In 1877, Douglass was appointed a United States Marshal. In 1881, he was appointed Recorder of Deeds for the District of Columbia. His wife (Anna Murray Douglas) died in 1882, leaving him in a state of depression. His association with the activist Ida B. Wells brought meaning back into his life. In 1884, Douglass married Helen Pitts, a white feminist from Honeoye, New York. Pitts was the daughter of Gideon Pitts, Jr., an abolitionist colleague and friend of Douglass. A graduate of Mount Holyoke College (at that time Mount Holyoke Female Seminary), Pitts had worked on a radical feminist publication named Alpha while living in Washington, D.C.. Frederick and Helen Pitts Douglass faced a storm of controversy as a result of their marriage, since she was a white woman and nearly 20 years younger than he. Both families recoiled; hers stopped speaking to her; his was bruised, as they felt his marriage was a repudiation of their mother. But individualist feminist Elizabeth Cady Stanton congratulated the two.[5]

The new couple traveled to England, France, Italy, Egypt and Greece from 1886 to 1887. In later life, Douglass was determined to ascertain his birthday. He adopted Februaury 14th as his birthday because his mother, Harriet Bailey, used to call him her "little valentine". He was born in February of 1816 by his own calculations, but historians have found a record indicating his birth in February of 1818.

In 1892 the Haitian government appointed Douglass as its commissioner to the Chicago World's Columbian Exposition. He spoke for Irish Home Rule and on the efforts of Charles Stewart Parnell.
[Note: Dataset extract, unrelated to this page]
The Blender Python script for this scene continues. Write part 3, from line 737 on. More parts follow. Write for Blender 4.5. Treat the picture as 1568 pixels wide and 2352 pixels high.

He briefly revisited Ireland in 1886.

Death

On February 20, 1895, Douglass attended a meeting of the National Council of Women in Washington, D.C. During that meeting, he was brought to the platform and given a standing ovation by the audience.

Shortly after he returned home, Frederick Douglass died of a massive heart attack or stroke in his adopted hometown of Washington, D.C. He is buried in Mount Hope Cemetery in Rochester, New York.

In 1921, members of the Alpha Phi Alpha Fraternity designating Frederick Douglass as an honorary member of the fraternity. He holds the distinction of being the only member initiated posthumously.[6]

Douglass' works

By Douglass

Speeches

  • The Church and Prejudice - delivered at the Plymouth County Anti-Slavery Society on November 4, 1841
  • What To The Slave Is The 4th Of July? - delivered in Rochester, New York, on July 5, 1852
  • Fighting Rebels With Only One Hand - in Douglass' Monthly in September 1861
  • What the Black Man Wants - delivered at the Annual Meeting of the Massachusetts Anti-Slavery Society in Boston, April 1865

Fiction

Famous quotes

  • "I am a Republican, a black, dyed in the wool Republican, and I never intend to belong to any other party than the party of freedom and progress."[2]
  • "Those who profess to favor freedom and yet depreciate agitation, are men who want crops without plowing up the ground, they want rain without thunder and lightning. They want the ocean without the roar of its many waters."
  • "To make a contented slave it is necessary to make a thoughtless one. It is necessary to darken the moral and mental vision and, as far as possible, to annihilate the power of reason."
  • "I assert most unhesitatingly, that the religion of the South is a mere covering for the most horrid crimes - a justifier of the most appalling barbarity, a sanctifier of the most hateful frauds, and a dark shelter under which the darkest, foulest, grossest, and most infernal deeds of slaveholders find the strongest protection."
  • "Without struggle, there is no progress."
  • "[Lincoln was] the first great man that I talked with in the United States freely who in no single instance reminded me of the difference between himself and myself, of the difference of color."[7] - On Abraham Lincoln
  • "Power concedes nothing without a demand. It never did, and it never will."
  • "Once let the Black man get upon his person the brass letters US let him get an eagle on his button and a musket on his shoulder and bullets in his pockets and there is no power on earth which can deny that he has earned the right to citizenship in the United States."